Here's what mayors and governors should really do to support the Paris Agreement


Andrew Cuomo

Getty Images/Gary Gershoff

Andrew Cuomo

Since President Donald Trump chose to withdraw from the Paris Agreement on climate change, mayors and governors around the country have been expressing their defiant intention to pursue the agreement's goals of constraining greenhouse gas emissions. And that's great.


Now, those state and local leaders should go and think about whether they're really doing what they can to reduce our nation's carbon footprint.

The most important emissions-related decisions made by state and local leaders tend not to fall directly under the "emissions policy" header. The key emissions-reducing tool available to them is not buying hybrid vehicles for the local police or putting a green roof on City Hall.

State and city governments shape Americans' carbon footprints through the policies they make about land use and transportation. If mayors and governors want Americans to emit less carbon, they should allow homes to be developed densely near people's workplaces, and they should provide transit options that are attractive compared to driving.
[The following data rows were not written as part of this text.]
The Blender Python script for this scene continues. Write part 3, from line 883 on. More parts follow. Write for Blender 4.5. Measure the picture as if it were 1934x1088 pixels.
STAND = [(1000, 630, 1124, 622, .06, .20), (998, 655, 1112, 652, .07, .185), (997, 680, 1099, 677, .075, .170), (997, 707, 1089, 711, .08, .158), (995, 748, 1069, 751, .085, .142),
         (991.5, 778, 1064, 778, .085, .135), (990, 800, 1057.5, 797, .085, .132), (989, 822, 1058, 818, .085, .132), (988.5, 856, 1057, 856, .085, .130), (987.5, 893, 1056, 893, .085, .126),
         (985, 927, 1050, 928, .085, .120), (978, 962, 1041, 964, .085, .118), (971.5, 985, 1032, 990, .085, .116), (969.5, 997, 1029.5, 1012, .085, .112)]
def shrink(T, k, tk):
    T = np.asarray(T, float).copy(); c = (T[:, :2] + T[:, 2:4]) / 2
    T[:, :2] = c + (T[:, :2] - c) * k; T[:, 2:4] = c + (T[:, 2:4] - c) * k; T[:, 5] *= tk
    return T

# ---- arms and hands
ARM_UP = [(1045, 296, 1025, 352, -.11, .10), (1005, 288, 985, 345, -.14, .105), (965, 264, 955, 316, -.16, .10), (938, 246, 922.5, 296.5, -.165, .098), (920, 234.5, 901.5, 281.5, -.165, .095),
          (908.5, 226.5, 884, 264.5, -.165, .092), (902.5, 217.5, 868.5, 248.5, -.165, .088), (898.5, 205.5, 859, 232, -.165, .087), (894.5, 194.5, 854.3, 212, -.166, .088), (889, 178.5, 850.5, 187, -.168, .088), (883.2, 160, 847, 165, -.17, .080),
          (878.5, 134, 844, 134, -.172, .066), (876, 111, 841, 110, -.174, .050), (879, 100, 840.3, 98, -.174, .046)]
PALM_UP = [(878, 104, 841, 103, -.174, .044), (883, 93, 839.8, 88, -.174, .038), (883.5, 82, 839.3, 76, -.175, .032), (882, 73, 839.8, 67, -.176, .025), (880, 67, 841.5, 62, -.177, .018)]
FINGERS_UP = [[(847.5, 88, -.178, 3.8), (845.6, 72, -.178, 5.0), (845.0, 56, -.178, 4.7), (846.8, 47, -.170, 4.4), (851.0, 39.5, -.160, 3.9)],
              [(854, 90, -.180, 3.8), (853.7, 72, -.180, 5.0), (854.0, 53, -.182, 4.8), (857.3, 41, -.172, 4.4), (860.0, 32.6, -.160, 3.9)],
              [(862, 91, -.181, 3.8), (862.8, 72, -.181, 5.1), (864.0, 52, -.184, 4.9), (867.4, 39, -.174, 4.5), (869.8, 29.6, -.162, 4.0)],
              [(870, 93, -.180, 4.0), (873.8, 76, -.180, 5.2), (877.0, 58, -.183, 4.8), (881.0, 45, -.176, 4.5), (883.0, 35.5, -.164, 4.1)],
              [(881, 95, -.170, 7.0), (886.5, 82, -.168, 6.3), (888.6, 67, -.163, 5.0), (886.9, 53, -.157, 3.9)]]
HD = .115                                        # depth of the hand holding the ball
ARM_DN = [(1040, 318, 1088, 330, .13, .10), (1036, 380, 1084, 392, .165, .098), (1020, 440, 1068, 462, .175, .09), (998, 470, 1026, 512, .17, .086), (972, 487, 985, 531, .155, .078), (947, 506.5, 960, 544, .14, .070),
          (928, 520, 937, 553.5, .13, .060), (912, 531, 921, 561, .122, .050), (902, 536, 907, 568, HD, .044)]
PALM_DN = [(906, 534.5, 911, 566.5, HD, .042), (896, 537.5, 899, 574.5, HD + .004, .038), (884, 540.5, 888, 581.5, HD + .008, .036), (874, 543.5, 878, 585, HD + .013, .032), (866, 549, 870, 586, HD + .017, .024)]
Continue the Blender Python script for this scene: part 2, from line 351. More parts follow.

They should especially do this if they govern a municipality in coastal California, where the mild climate allows people to use much less energy heating and cooling their homes.


Policies that effectively cap the growth of cities like San Francisco and Berkeley mean fewer people live there and more people live in places where they must air condition their homes in a blazing summer and drive a long distance to work.

I was amused, for example, that New York Gov. Andrew Cuomo chose to highlight his support for the Paris Agreement by lighting up the new Kosciuszko Bridge in green. This new highway bridge is one of two major projects Cuomo has championed to widen a highway crossing over a waterway, while he has systematically underfunded and neglected New York City's transit systems. (New York City's clogged subways are controlled by the state government, not the city.)

Some municipal leaders have largely gotten these issues right. Los Angeles Mayor Eric Garcetti has matched his anti-emissions rhetoric by making transit and density two cornerstones of his administration, fighting successfully for a dedicated sales tax increase to expand LA's subways and bus service, and beating back efforts to limit dense residential development.

Now that other mayors and governors have scored their points by expressing their resistance to Trump on America's participation in this non-binding agreement, they should take a moment to reflect on whether their jurisdictions are doing as much as Los Angeles to change their ways on emissions.